▸ **REQUIRED WORK**: Using the listing below, please gather every line containing the word "scene".

▸ **DATA SECTION**:
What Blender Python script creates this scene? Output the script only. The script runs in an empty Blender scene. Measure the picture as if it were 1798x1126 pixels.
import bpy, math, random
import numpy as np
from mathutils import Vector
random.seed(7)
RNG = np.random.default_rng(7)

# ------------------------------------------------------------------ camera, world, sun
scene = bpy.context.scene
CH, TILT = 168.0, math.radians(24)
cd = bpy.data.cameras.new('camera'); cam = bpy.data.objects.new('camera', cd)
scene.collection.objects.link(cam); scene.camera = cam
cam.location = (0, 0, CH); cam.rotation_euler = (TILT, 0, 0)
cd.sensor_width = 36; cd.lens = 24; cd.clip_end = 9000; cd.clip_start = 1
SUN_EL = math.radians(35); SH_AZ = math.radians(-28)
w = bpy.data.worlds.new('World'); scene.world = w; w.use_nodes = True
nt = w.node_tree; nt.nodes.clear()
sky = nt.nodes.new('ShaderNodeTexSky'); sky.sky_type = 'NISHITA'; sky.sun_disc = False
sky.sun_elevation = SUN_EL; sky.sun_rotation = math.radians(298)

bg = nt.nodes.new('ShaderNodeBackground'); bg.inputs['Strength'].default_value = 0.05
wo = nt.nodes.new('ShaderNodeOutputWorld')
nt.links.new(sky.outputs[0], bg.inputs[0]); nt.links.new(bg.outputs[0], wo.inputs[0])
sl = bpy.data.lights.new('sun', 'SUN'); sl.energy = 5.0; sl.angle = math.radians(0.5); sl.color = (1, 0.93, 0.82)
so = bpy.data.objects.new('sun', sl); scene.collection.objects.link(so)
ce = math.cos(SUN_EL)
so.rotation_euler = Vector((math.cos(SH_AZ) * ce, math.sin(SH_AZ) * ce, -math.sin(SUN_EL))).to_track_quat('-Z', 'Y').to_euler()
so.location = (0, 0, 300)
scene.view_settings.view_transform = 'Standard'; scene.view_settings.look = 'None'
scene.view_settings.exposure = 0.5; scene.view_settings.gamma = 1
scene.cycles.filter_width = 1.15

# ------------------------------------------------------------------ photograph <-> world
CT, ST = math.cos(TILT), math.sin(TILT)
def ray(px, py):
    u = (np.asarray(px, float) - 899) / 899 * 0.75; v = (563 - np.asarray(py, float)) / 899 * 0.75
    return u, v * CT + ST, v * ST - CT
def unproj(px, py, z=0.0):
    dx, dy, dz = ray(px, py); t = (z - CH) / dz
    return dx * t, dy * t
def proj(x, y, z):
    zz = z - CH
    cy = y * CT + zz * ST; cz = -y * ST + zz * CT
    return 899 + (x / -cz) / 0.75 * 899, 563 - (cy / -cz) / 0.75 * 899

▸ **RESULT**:
What Blender Python script creates this scene? Output the script only. The script runs in an empty Blender scene. Measure the picture as if it were 1798x1126 pixels.
scene = bpy.context.scene
scene.collection.objects.link(cam); scene.camera = cam
w = bpy.data.worlds.new('World'); scene.world = w; w.use_nodes = True
so = bpy.data.objects.new('sun', sl); scene.collection.objects.link(so)
scene.view_settings.view_transform = 'Standard'; scene.view_settings.look = 'None'
scene.view_settings.exposure = 0.5; scene.view_settings.gamma = 1
scene.cycles.filter_width = 1.15